● Exercise details:
In the listing below, find the line with "COL = SC.collection", then repeat exactly every line from the top through that one.

● Source excerpt:
━━━━━━━━

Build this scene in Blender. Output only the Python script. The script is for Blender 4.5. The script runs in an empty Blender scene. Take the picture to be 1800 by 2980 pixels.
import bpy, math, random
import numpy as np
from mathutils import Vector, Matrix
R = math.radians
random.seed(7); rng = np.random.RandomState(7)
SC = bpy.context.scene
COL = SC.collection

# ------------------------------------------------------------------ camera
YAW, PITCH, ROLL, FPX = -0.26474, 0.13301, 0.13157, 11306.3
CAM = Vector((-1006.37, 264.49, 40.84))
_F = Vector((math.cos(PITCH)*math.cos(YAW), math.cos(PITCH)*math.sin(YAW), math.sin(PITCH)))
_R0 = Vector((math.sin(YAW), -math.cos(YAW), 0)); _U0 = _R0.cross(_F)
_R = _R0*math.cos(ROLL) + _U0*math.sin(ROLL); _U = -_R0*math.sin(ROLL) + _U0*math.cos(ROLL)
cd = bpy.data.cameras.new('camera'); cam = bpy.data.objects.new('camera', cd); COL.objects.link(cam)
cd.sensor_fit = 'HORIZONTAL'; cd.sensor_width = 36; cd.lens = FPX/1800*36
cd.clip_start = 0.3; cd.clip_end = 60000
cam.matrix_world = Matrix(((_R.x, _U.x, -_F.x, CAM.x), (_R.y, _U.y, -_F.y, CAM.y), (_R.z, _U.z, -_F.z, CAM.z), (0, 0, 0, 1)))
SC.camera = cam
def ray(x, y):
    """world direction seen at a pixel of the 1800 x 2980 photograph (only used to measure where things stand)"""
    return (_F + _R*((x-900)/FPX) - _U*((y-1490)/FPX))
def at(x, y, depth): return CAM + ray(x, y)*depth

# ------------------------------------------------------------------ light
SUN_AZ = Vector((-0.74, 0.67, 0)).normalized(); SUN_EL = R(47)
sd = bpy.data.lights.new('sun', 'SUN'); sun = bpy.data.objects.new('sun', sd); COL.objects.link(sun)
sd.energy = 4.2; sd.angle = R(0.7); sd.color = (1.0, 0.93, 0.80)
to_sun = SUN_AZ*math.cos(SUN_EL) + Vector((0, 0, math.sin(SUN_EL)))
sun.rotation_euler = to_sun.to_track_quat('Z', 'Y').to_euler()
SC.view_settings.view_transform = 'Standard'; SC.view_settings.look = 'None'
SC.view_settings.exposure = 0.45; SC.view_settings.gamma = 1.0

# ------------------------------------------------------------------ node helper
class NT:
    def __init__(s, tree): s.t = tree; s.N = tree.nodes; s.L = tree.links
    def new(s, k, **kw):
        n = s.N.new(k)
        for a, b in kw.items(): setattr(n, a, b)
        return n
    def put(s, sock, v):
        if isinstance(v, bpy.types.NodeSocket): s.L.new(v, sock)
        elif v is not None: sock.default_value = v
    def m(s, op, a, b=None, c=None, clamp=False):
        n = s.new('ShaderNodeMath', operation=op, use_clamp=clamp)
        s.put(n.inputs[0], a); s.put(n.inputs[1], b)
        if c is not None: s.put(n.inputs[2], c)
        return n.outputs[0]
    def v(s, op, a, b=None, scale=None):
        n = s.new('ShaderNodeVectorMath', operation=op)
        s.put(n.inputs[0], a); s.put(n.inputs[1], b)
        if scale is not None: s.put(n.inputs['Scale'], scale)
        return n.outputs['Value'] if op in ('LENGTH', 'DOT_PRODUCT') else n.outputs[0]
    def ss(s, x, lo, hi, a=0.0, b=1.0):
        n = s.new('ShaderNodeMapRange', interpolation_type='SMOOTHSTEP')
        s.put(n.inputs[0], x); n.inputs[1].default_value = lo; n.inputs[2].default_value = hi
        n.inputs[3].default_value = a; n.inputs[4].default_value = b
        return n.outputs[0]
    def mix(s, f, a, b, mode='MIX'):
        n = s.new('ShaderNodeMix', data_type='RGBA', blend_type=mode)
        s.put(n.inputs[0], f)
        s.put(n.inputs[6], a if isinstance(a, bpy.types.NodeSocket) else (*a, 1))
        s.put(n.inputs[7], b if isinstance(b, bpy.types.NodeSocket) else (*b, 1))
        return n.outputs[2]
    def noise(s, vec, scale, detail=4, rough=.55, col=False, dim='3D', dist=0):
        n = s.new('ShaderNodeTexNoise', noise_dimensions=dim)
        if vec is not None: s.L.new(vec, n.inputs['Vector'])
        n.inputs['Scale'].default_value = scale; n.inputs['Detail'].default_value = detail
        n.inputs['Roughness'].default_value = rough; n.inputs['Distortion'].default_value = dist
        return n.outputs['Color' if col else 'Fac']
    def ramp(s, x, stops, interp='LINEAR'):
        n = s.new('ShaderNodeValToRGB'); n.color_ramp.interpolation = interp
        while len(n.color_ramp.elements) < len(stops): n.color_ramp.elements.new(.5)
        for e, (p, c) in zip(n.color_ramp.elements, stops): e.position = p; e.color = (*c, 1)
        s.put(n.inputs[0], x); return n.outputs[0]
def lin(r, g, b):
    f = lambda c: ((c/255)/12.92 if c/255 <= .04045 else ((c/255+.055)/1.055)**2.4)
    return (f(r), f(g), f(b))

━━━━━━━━

● The result:
Build this scene in Blender. Output only the Python script. The script is for Blender 4.5. The script runs in an empty Blender scene. Take the picture to be 1800 by 2980 pixels.
import bpy, math, random
import numpy as np
from mathutils import Vector, Matrix
R = math.radians
random.seed(7); rng = np.random.RandomState(7)
SC = bpy.context.scene
COL = SC.collection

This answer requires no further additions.